The southern and western provincial councils, the highest level of local government, have been dissolved, clearing the way for local elections almost a year before they were due, officials said.
"The election dates will be announced by the elections commissioner, but they are likely to be towards the end of March," an official of Rajapakse's office said, asking not to be named.
"This will be a crucial test for the president," the official added.
Rajapakse is expected to win the polls that will take place in the ethnic Sinhalese-majority heartland where he enjoys strong support for crushing Tamil rebels and ending Sri Lanka's decades-long war in 2009.
But Rajapakse, who has maintained an iron grip on power since 2009, is hoping for a landslide victory, giving him enough momentum to call national elections, according to experts and local media.
Domestic media have speculated that Rajapakse, who is in the fourth year of a six-year term, may call a snap presidential poll later in 2014 if voter support is still high and to capitalize on a splintered opposition.

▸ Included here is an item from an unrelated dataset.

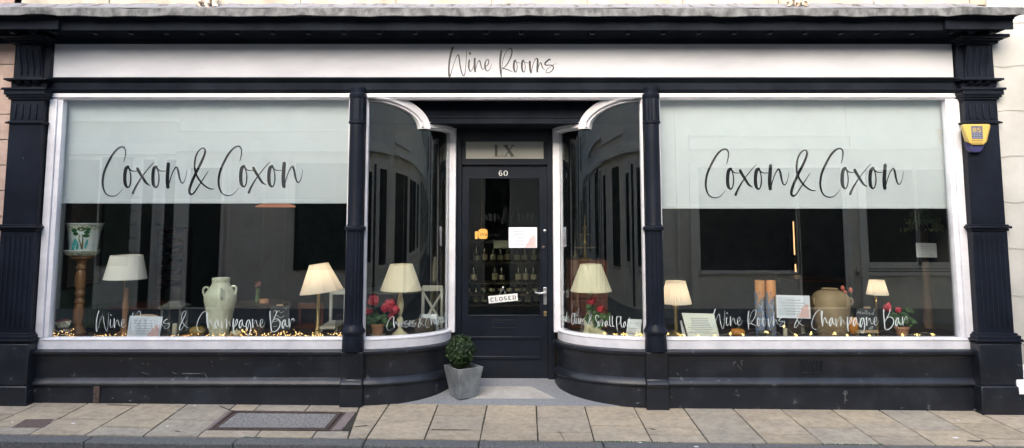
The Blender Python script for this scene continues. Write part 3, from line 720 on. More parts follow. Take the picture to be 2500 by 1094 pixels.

The two local polls also come as the U.N. Human Rights Council is set to examine in March allegations that up to 40,000 Tamil civilians were killed - mainly by the security forces - in the final months of the separatist war.
International criticism over alleged war crimes has boosted Rajapakse's image at home, where many Sinhalese consider him a patriot for ending the conflict that killed over 100,000 people.
Rajapakse faces little political opposition at home as his main rival, the United National Party, remains locked in a crippling internal power struggle.
In 2010, Rajapakse amended the constitution, removing the two-term limit on a president and clearing the way for him to run for office for any number of terms.
Rajapakse and his party rarely lose elections, but suffered defeat in September when the main ethnic Tamil party won a landslide victory at local polls for the northern provincial council in the Tamil-dominated former war zone.